Dans sa décision du 2 juillet 2021 (n°437141, 437142, 437365), le Conseil d’État considère que le Conseil d’administration de l’OFPRA, ayant constaté lors de sa séance du 5 novembre 2019 que « la situation [du Bénin] s’était dégradée de façon préoccupante, celui-ci traversant une grave crise politique, en particulier depuis les élections législatives d’avril 2019, et connaissant selon les observateurs une restriction des droits et libertés et de l’indépendance de la justice », il n’aurait pas dû se contenter d’acter un réexamen ultérieur. Le retrait du Sénégal et du Ghana est également décidé, en raison des risques de persécution liés à l’orientation sexuelle dans ces deux pays : le Conseil d’État y constate « l’existence de dispositions législatives pénalisant les relations homosexuelles » et « la persistance de comportements encouragés, favorisés ou simplement tolérés par les autorités de ces pays, conduisant à ce que des personnes puissent effectivement craindre d’y être exposées » à des risques de persécution ou de traitements inhumains et dégradants.

Forum réfugiés-Cosi avait également demandé le retrait de l’Albanie, mais le Conseil d’État a estimé que le pays pouvait demeurer sur la liste des POS, notamment parce qu’il « dispose d’institutions démocratiques et procède à la désignation de ses dirigeants sur le fondement d’élections libres et pluralistes, n’est pas revenu sur les législations ayant dépénalisé l’homosexualité depuis 1995 et pénalisé les discriminations fondées sur l’orientation sexuelle depuis 2010, est partie à la convention européenne de sauvegarde des droits de l’homme et des libertés fondamentales, et [parce que sa] candidature à l’adhésion à l’Union européenne a été acceptée par l’Union européenne en juin 2014 ». Forum réfugiés-Cosi regrette cet aspect de la décision et considère que ces éléments institutionnels sont insuffisants pour considérer ce pays comme « sûr » au regard des pratiques constatées dans le pays. Plusieurs rapports émanant des Nations unies ou d’organisations non gouvernementales font notamment état d’une situation préoccupante concernant la traite des êtres humains, et relèvent un manque d’indépendance du pouvoir judiciaire qui peine à protéger efficacement les victimes de persécutions. Les instances de l’asile en France accordent d’ailleurs la protection à plusieurs centaines d’Albanais chaque année, reconnaissant ainsi les difficultés persistantes dans ce pays : d’après le rapport d’activité de l’OFPRA publié le 1er juillet 2020, 497 décisions de protection ont été prises en faveur d’Albanais en 2020 (soit un taux d’accord global de 11%), dont 40% l’ont été par la par la CNDA. 

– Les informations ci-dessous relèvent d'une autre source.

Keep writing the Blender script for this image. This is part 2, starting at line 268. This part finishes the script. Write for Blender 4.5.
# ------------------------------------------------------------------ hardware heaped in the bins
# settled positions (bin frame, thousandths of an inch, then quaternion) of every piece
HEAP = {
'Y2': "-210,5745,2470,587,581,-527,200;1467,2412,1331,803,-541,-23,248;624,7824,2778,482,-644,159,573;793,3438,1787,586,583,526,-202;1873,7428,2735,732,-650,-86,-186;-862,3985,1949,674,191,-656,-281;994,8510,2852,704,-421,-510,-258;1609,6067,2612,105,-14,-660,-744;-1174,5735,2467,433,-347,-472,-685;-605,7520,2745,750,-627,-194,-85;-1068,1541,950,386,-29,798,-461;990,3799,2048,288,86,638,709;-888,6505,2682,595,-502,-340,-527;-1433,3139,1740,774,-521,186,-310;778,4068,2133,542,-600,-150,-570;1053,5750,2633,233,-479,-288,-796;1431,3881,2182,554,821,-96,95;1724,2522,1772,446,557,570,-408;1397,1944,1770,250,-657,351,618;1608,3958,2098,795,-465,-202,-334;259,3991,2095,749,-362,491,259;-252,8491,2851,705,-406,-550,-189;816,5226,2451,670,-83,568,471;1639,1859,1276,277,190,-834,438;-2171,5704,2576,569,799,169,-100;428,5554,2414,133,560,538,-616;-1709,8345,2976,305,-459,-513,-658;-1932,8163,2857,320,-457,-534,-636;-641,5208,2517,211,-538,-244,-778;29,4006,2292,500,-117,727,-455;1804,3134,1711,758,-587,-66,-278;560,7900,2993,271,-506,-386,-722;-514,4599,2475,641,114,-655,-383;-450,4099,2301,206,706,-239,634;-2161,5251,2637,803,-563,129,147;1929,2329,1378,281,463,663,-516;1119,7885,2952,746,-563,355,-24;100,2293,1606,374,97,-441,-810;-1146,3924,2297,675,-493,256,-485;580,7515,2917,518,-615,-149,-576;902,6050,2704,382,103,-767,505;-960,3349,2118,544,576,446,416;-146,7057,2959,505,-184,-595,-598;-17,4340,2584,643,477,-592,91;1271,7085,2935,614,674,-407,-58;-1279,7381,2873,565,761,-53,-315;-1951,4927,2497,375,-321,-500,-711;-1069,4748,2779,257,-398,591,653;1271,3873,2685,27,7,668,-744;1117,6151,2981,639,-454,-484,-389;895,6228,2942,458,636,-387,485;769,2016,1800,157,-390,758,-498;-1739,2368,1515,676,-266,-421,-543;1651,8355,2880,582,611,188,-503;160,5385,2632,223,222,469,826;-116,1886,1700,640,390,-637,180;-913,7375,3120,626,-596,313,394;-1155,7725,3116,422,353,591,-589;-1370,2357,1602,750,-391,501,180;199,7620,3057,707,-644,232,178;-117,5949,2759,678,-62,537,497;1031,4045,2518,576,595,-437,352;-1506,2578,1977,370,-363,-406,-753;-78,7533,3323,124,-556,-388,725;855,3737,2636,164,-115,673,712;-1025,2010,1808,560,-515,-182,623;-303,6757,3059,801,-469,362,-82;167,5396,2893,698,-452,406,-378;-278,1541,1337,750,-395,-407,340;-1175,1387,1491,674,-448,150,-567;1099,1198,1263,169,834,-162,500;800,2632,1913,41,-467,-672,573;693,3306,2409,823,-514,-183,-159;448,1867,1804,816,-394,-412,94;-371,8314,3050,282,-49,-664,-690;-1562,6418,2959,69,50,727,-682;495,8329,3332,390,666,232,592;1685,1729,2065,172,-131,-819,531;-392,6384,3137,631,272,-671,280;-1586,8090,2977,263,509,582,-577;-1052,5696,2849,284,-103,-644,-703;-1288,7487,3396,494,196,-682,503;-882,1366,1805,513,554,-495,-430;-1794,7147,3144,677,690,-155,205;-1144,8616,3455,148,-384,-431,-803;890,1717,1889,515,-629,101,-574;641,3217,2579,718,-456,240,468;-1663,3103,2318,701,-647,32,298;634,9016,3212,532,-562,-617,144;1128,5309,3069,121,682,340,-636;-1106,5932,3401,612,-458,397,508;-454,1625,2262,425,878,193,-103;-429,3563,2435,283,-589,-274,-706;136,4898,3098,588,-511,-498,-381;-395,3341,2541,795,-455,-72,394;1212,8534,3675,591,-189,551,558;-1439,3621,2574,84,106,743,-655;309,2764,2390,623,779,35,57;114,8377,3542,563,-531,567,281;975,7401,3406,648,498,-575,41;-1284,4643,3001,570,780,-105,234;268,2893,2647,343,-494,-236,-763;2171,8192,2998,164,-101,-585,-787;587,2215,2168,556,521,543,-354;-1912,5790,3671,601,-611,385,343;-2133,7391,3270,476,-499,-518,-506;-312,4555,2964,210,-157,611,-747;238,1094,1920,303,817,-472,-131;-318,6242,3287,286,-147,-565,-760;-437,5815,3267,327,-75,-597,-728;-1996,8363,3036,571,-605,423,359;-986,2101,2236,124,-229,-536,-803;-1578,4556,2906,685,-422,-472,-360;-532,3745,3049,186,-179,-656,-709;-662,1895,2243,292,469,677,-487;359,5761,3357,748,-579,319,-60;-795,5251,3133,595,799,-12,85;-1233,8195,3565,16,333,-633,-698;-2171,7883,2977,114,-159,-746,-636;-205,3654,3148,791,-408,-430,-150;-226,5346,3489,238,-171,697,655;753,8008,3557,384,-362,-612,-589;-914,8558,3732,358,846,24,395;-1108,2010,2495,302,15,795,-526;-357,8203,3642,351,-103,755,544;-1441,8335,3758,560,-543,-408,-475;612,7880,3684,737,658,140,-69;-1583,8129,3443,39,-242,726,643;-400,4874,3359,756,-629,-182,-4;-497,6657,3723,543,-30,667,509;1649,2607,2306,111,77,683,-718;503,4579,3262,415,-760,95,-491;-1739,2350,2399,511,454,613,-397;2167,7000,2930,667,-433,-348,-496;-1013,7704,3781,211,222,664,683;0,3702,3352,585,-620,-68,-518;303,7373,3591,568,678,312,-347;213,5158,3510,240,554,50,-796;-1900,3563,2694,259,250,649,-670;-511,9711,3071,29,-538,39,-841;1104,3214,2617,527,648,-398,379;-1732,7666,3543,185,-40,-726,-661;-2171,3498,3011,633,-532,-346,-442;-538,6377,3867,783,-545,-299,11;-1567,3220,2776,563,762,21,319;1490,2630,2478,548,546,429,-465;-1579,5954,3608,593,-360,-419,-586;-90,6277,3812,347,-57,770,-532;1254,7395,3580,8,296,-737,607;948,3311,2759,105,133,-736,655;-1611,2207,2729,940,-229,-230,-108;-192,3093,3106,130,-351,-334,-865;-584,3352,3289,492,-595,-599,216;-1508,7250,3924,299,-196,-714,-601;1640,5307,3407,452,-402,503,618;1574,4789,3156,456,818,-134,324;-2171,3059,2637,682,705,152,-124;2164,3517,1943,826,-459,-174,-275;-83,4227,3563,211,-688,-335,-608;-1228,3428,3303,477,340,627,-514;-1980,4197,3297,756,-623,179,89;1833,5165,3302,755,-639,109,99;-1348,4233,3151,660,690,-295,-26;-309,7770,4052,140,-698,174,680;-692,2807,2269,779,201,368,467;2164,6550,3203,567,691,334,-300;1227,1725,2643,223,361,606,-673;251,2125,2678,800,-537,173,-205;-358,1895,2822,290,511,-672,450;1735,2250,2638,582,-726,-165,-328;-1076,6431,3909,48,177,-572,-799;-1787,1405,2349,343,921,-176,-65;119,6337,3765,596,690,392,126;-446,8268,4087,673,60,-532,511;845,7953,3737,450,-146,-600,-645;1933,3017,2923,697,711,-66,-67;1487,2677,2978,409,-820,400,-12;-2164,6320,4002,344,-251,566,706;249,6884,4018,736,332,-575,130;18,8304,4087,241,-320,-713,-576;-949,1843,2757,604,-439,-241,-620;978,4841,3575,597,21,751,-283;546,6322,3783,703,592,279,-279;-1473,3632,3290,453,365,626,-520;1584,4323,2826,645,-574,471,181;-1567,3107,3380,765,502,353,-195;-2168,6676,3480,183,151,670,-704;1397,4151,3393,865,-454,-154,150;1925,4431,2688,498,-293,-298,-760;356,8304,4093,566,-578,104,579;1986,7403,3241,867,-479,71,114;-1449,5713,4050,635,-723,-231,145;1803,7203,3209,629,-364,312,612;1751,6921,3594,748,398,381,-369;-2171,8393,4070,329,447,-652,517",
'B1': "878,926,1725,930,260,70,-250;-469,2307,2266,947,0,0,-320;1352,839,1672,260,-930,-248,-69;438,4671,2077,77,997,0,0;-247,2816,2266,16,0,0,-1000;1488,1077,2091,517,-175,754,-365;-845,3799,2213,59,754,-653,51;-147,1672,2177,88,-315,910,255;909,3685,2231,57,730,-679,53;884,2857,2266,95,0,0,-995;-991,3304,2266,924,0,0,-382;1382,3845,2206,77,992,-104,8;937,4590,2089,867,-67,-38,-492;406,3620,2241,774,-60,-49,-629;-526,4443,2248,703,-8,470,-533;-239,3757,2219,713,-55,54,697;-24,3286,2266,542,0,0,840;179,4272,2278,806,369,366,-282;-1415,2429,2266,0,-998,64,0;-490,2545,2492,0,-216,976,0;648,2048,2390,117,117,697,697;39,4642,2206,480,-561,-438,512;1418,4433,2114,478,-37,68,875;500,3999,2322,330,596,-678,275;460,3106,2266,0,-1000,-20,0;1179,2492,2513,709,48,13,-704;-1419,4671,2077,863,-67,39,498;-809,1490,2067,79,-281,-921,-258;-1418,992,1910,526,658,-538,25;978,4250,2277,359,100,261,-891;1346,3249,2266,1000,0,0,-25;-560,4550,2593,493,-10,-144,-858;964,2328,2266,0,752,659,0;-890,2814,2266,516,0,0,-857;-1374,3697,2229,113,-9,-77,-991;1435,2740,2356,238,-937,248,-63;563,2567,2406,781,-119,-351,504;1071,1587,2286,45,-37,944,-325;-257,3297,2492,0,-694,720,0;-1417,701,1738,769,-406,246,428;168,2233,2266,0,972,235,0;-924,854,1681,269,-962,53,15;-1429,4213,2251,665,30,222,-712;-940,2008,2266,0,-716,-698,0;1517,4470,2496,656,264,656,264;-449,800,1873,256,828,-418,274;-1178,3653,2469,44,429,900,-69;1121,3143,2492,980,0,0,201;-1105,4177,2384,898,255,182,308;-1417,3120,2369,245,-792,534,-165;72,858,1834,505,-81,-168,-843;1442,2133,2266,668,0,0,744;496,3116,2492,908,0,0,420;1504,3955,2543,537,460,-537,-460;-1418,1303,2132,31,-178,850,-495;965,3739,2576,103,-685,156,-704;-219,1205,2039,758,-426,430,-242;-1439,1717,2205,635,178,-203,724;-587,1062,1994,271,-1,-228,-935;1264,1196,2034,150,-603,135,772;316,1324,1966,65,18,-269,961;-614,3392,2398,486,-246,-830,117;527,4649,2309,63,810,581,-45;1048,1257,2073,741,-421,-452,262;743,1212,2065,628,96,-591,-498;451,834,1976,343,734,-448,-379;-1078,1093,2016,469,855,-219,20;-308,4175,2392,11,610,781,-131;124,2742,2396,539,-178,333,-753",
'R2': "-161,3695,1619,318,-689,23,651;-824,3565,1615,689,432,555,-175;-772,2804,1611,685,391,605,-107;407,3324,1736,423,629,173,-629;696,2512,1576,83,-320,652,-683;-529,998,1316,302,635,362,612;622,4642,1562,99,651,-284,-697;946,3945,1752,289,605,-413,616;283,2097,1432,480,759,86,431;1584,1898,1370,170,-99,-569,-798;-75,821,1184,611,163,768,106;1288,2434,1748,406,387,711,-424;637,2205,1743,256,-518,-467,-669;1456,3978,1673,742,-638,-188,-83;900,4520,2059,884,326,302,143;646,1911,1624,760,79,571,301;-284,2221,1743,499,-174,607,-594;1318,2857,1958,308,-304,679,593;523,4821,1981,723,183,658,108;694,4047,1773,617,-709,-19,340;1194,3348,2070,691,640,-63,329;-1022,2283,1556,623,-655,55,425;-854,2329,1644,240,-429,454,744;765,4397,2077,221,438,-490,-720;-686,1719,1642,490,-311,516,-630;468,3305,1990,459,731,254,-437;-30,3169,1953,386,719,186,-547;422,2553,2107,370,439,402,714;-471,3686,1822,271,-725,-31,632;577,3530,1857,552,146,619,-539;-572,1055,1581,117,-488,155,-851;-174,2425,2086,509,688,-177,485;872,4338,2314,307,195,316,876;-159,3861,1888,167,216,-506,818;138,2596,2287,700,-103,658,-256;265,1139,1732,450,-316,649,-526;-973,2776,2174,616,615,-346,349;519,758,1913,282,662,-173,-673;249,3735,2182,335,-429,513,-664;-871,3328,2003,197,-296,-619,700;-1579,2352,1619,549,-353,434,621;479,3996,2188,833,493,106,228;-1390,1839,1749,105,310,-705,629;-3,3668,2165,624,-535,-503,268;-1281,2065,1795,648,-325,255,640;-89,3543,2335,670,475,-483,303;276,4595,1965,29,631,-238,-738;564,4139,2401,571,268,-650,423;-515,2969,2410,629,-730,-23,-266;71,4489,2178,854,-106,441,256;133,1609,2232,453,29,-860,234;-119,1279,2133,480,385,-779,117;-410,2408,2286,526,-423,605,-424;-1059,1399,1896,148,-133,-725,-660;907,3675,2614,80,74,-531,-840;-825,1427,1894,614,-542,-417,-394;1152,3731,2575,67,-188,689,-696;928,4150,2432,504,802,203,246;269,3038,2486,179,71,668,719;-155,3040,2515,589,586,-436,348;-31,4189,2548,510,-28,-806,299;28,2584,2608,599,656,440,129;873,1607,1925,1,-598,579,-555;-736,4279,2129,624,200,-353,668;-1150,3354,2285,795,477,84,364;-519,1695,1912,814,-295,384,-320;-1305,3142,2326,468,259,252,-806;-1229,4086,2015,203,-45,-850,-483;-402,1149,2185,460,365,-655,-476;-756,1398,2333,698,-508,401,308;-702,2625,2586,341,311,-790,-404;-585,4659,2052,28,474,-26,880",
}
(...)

Le retrait du Bénin, du Sénégal et du Ghana revêt un caractère rétroactif, ce qui signifie que les demandeurs d’asile originaires de ces pays doivent voir leur demande reclassée en procédure normale. Les décisions d’éloignement prises à leur encontre alors qu’ils sont encore en phase de recours devant la CNDA ne sont par ailleurs plus fondées, tout comme le retrait des conditions matérielles d’accueil, qui doivent donc être rétablies.   

La situation de l’Arménie et de la Géorgie, dont le retrait de la liste avait été demandé par d’autres parties, n’a pas encore été tranchée par le Conseil d’État. La Haute juridiction estime que l’OFPRA n’a pas fait une appréciation inexacte de la situation à la date de sa décision, mais décide d’un renvoi auprès d’une autre formation de jugement (la section du contentieux), au regard de l’évolution de la situation dans ces pays : l’enjeu sera de savoir si la légalité de la décision de l’OFPRA peut être décidé au regard de circonstances postérieures. Le retrait de la liste des POS pour ces pays pourrait donc être prononcé ultérieurement.